I firmly believe members of the Board, the Council, and the Superintendent all want the best for our children. The problem is not a lack of motivation, the problem is a system that by its very nature causes us to spend too much time calibrating between branches of government and being worried about bureaucratic nuances and turf issues. Mr. Chair, we all have spent many years talking to, and sometimes at each other, but sadly that dialogue has been about disagreement over what is fact, instead of building a common vision. 

It is ironic that we would consider maintaining this current structure when over the years the Council has witnessed the challenges of getting the school system to follow though on numerous initiatives that have been in best interest of our students We have complained about capital projects that never get executed, or resorted to drafting legislation to demand the timely adoption of textbooks, transparent financial reporting, or co-location of charter schools in underutilized DCPS buildings. 

Indeed we have has some success in collaborating with the schools system. Most notably the transformation schools and wrap around services initiatives are good examples of what cross agency collaboration can bring about. In addition we have had some recent success in folding DCPS into the District's ASMP system. But think about how much time and resources we would have saved over the last three years if we did not have an independent school system building its own fiber optic network, and trying to create its own personnel, procurement and payroll systems. 

We must rationalize our current approach to education service delivery, give a Chancellor instructional and operational control of the schools, and centralize accountability such that those who provide the resources (the Mayor and Council) accountable for how those dollars are spent. I am willing to be held accountable and I am committed to providing the Chancellor the support needed to do his/her job.

When I first became Mayor I promised that we would make government work. Today through collaboration with the Council, our citizens are better served today then they were six years ago.
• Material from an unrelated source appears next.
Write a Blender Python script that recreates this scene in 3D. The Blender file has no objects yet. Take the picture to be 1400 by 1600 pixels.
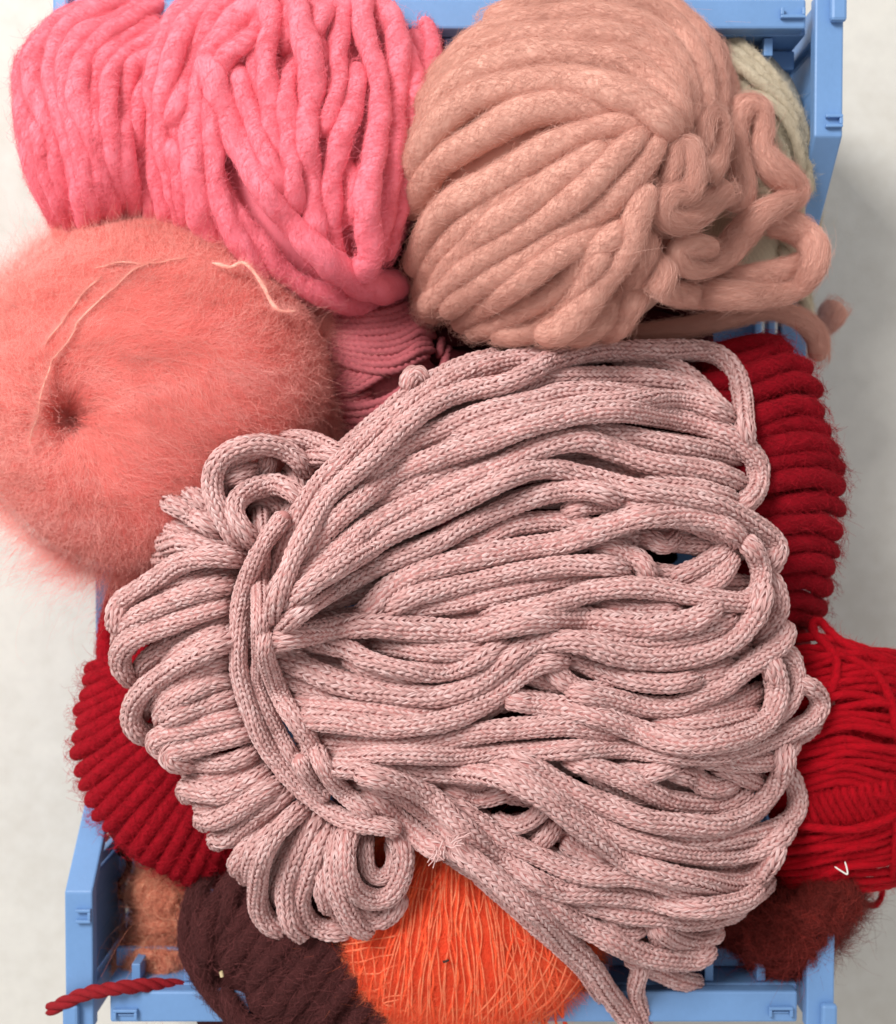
import bpy, math, random
import numpy as np
S = 0.00025          # metres per photo pixel at the crate rim
D = 2000.0           # camera height above the rim, in the same pixel units
C = bpy.context.scene.collection
rng = np.random.default_rng(7)

# ------------------------------------------------------------------ camera, light
sc = bpy.context.scene
cam_d = bpy.data.cameras.new('camera'); cam = bpy.data.objects.new('camera', cam_d); C.objects.link(cam)
TILT = math.radians(1.8)     # the phone leans a little towards the bottom edge
cam.location = (0, math.sin(TILT) * D * S, math.cos(TILT) * D * S); cam.rotation_euler = (-TILT, 0, 0)
cam_d.sensor_fit = 'VERTICAL'; cam_d.sensor_height = 24.0
cam_d.lens = 12.0 / (800.0 / D)
cam_d.clip_start = 0.01; cam_d.clip_end = 50
cam_d.dof.use_dof = True; cam_d.dof.focus_distance = (D - 250) * S
cam_d.dof.aperture_fstop = (cam_d.lens * 0.001) / (15 * S)
sc.camera = cam
w = bpy.data.worlds.new('World'); sc.world = w; w.use_nodes = True
bg = w.node_tree.nodes['Background']; bg.inputs[0].default_value = (1.0, 0.98, 0.955, 1); bg.inputs[1].default_value = 0.57
def area(name, loc, size, power, col):
    l = bpy.data.lights.new(name, 'AREA'); l.shape = 'RECTANGLE'; l.size = size[0]; l.size_y = size[1]; l.energy = power; l.color = col
    o = bpy.data.objects.new(name, l); C.objects.link(o); o.location = loc
    from mathutils import Vector
    o.rotation_euler = (-Vector(loc)).to_track_quat('-Z', 'Y').to_euler()
    return o
area('window_light', (-0.72, 0.80, 1.1), (0.5, 0.6), 25.5, (1.0, 0.975, 0.945))
sc.view_settings.view_transform = 'Standard'; sc.view_settings.look = 'None'; sc.view_settings.gamma = 1
sc.view_settings.exposure = 0.15

# ------------------------------------------------------------------ helpers
def W(p, z):
    """photo pixel + height (pixel units above the rim) -> world point"""
    p = np.asarray(p, float); z = np.asarray(z, float)
    u, v = (p[..., 0] - 700) / D, -(p[..., 1] - 800) / D
    c_, s_ = math.cos(TILT), math.sin(TILT)
    dy, dz = v * c_ - s_, -c_ - v * s_
    t = (z - c_ * D) / dz
    return np.stack([u * t, s_ * D + dy * t, z + 0 * t], -1) * S

def spline(pts, step=4.0):
    P = np.asarray(pts, float)
    if len(P) == 2: P = np.array([P[0], (P[0] + P[1]) / 2, P[1]])
    E = np.vstack([2 * P[0] - P[1], P, 2 * P[-1] - P[-2]])
    out = []
    for i in range(1, len(E) - 2):
        a, b, c, d = E[i - 1], E[i], E[i + 1], E[i + 2]
        n = max(2, int(np.linalg.norm(c - b) / 2))
        t = np.linspace(0, 1, n, endpoint=False)[:, None]
        out.append(0.5 * ((2 * b) + (c - a) * t + (2 * a - 5 * b + 4 * c - d) * t ** 2 + (3 * b - a - 3 * c + d) * t ** 3))
    out.append(P[-1:]); Q = np.vstack(out)
    s = np.r_[0, np.cumsum(np.linalg.norm(np.diff(Q, axis=0), axis=1))]
    n = max(4, int(s[-1] / step)); u = np.linspace(0, s[-1], n)
    return np.stack([np.interp(u, s, Q[:, k]) for k in range(Q.shape[1])], -1)

def smooth(a, sig):
    n = int(sig * 3); k = np.exp(-0.5 * (np.arange(-n, n + 1) / sig) ** 2); k /= k.sum()
    return np.convolve(np.pad(a, n, mode='edge'), k, 'valid')

def frames(P):
    T = np.gradient(P, axis=0); T /= np.linalg.norm(T, axis=1, keepdims=True) + 1e-12
    N = np.zeros_like(P); up = np.array([0, 0, 1.0])
    n = up - T[0] * T[0].dot(up)
    if np.linalg.norm(n) < 0.05: n = np.array([1.0, 0, 0]) - T[0] * T[0][0]
    n /= np.linalg.norm(n)
    for i in range(len(P)):
        n = n - T[i] * T[i].dot(n); n /= np.linalg.norm(n); N[i] = n
    return T, N, np.cross(T, N)

def noise1(n, sig, amp):
    a = smooth(rng.normal(size=n + 8), sig)[:n]; a = a - a.mean(); return a / (a.std() + 1e-9) * amp

def link(o, parent=None):
    C.objects.link(o)
    if parent is not None: o.parent = parent
    return o

def mesh_obj(name, V, F, mat, parent=None, uv=None, smooth_=True, flip=False):
    me = bpy.data.meshes.new(name)
    V = np.asarray(V, np.float32); F = np.asarray(F, np.int32)
    me.vertices.add(len(V)); me.vertices.foreach_set('co', V.ravel())
    k = F.shape[1]
    me.loops.add(F.size); me.loops.foreach_set('vertex_index', F.ravel())
    me.polygons.add(len(F)); me.polygons.foreach_set('loop_start', np.arange(0, F.size, k, dtype=np.int32))
    me.polygons.foreach_set('use_smooth', np.full(len(F), smooth_))
    if uv is not None:
        l = me.uv_layers.new(name='UVMap'); l.data.foreach_set('uv', np.asarray(uv, np.float32).ravel())
    me.update(calc_edges=True); me.validate()
    me.materials.append(mat)
    return link(bpy.data.objects.new(name, me), parent)

def tube_data(P, R, sides=14, lobes=0, twist=0.0, depth=0.0, rough=0.0, flat=1.0):
    """P world pts, R world radii -> verts, quads, uvs (uv in px along, 0..1 round)"""
    n = len(P); T, N, B = frames(P)
    s = np.r_[0, np.cumsum(np.linalg.norm(np.diff(P, axis=0), axis=1))] / S
    a = np.arange(sides) / sides * 2 * np.pi
    r = np.repeat(np.asarray(R, float)[:, None], sides, 1) * np.ones(sides)
    if lobes: r = r * (1 + depth * (np.abs(np.cos(lobes / 2 * (a[None] - twist * s[:, None]))) - 0.6))
    if rough: r = r * (1 + rough * smooth_noise2(n, sides))
    # rounded ends
    for k, f in ((0, .25), (1, .7), (2, .93)):
        if n > 8: r[k] *= f; r[-1 - k] *= f
    V = P[:, None] + (N[:, None] * np.cos(a)[None, :, None] * flat + B[:, None] * np.sin(a)[None, :, None]) * r[..., None]
    i, j = np.meshgrid(np.arange(n - 1), np.arange(sides), indexing='ij'); j2 = (j + 1) % sides
    F = np.stack([i * sides + j, i * sides + j2, (i + 1) * sides + j2, (i + 1) * sides + j], -1).reshape(-1, 4)
    uv = np.stack([np.stack([s[i], j / sides], -1), np.stack([s[i], (j + 1) / sides], -1),
                   np.stack([s[i + 1], (j + 1) / sides], -1), np.stack([s[i + 1], j / sides], -1)], -2).reshape(-1, 2)
    return V.reshape(-1, 3), F, uv

def smooth_noise2(n, m):
    a = rng.normal(size=(n, m))
    for k in range(2): a = (a + np.roll(a, 1, 1) + np.roll(a, -1, 1)) / 3
    for k in range(4): a = (a + np.roll(a, 1, 0) + np.roll(a, -1, 0)) / 3
    return a / a.std()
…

We answer the phones, pick up the trash, and clean the streets. We must take this same no nonsense approach to fixing our education system.

The issue of governance over the schools must be addressed once and for all. The Education Collaborative that we recently announced is an only interim measure that will address the immediate and critical need to locate a person of exceptional skill to be our next superintendent. While I am committed to working with the collaborative in the short term, we must also definitively settle which governance model best supports long-term improvement of the DC public school system. 

I offer you my proposal as a viable solution. My proposal provides the most hope for our city to have a public education system second to none. This approach would create a system that would truly ensure that our children are. Quite frankly they cannot afford to wait one minute more while we figure this thing out.